While the cybercrimes law did not directly authorise abductions, it created legal justification to pursue critics, making it easier for security agencies to track digital footprints, identify activists and justify arrests that sometimes escalated into unlawful detention or disappearance.

The striking down of the two contentious sections now means that there are fewer legal tools to silence reporting on killings and disappearances, a safer digital space for victims’ families to speak and stronger scrutiny of police conduct.

Sections of the law are, however, seen by human rights defenders as possible tools of political control, rather than cybersecurity. While the law protects Kenyans, the state can still, through a court order, access phone data, monitor communications and seize digital devices.

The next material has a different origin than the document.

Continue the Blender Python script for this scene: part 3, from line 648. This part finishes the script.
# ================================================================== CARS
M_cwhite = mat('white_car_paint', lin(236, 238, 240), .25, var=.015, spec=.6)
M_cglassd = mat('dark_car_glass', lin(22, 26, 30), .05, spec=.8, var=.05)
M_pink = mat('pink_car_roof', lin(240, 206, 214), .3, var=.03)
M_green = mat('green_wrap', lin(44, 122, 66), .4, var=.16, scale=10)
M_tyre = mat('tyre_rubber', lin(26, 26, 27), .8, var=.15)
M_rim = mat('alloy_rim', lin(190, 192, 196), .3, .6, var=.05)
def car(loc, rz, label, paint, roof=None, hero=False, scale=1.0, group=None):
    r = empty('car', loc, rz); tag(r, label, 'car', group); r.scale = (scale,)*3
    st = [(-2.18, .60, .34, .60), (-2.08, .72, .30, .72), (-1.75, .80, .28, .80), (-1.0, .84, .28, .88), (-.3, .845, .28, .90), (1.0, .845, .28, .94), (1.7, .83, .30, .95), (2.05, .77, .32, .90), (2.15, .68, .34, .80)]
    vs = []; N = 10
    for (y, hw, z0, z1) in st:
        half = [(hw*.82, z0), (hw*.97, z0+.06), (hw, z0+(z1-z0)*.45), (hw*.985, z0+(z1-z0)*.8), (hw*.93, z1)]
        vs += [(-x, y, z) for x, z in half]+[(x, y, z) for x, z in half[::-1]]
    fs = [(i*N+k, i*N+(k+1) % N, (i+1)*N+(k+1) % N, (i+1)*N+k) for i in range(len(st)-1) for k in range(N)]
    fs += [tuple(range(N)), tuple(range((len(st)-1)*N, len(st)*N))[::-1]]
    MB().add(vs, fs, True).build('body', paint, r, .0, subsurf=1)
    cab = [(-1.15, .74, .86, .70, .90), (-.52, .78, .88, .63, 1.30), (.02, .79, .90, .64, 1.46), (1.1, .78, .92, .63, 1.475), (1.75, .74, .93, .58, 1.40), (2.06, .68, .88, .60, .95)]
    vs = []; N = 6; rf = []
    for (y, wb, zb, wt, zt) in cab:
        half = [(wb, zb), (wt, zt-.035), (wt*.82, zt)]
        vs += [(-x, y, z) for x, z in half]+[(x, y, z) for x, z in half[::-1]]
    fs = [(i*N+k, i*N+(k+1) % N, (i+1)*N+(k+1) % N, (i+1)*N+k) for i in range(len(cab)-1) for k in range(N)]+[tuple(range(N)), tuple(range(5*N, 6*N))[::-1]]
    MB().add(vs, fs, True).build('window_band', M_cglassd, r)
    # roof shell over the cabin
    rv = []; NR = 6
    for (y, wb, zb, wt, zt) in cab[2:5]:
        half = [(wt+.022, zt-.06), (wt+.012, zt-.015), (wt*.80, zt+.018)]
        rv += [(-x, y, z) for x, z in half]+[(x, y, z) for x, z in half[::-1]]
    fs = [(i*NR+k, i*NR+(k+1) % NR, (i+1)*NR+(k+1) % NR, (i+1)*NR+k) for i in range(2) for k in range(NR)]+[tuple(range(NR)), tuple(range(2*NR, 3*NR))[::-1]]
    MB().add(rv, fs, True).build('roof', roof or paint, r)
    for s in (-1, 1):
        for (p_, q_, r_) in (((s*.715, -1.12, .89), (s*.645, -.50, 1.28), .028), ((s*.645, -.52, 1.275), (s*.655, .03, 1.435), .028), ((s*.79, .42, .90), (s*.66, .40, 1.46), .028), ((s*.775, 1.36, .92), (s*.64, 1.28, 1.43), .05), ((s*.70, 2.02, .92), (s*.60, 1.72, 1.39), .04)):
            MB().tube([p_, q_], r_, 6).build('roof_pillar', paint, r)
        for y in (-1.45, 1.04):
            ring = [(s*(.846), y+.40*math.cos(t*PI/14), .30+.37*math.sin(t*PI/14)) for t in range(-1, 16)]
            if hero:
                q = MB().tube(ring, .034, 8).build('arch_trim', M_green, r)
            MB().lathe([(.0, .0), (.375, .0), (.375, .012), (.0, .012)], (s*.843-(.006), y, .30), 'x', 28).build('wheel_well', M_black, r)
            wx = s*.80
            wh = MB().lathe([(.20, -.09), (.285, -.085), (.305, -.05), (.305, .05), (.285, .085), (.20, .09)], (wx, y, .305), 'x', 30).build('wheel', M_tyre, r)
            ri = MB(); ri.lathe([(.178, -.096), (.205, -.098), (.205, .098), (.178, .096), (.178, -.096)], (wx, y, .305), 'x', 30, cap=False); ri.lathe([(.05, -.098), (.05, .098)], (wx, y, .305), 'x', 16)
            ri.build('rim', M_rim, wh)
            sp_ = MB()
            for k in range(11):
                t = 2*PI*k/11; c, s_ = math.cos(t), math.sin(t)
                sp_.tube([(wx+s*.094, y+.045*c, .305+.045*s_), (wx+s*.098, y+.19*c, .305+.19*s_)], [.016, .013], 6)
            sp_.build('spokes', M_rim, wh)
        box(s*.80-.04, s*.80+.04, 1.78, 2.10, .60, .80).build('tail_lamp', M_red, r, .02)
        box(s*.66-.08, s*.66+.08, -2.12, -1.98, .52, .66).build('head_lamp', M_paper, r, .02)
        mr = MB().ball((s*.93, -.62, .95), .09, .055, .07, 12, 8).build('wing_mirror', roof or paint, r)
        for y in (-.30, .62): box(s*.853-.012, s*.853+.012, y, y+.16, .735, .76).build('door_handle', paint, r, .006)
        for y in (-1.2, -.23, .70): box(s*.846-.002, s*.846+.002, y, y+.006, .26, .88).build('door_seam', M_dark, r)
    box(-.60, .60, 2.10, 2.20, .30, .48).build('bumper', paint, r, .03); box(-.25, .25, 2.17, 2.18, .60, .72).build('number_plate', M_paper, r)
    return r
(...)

In a context of weak accountability, such powers could be abused to monitor activists, plan arrests, disrupt mobilisations, or even target people documenting extrajudicial killings.

By dismantling vague legal provisions that enabled intimidation and arbitrary arrests, the Court of Appeal has widened the space for citizens to speak, organise and demand justice without fear.

However, the struggle is far from over. Surveillance powers remain, accountability gaps persist and the threat to activists, journalists and whistleblowers has not disappeared. The real test now lies in whether institutions will respect constitutional freedoms or continue to weaponise the law against dissent.

Protecting free expression must go hand in hand with protecting those who expose injustice. Only then can Kenya truly move from a culture of fear to one of transparency, dignity and the rule of law.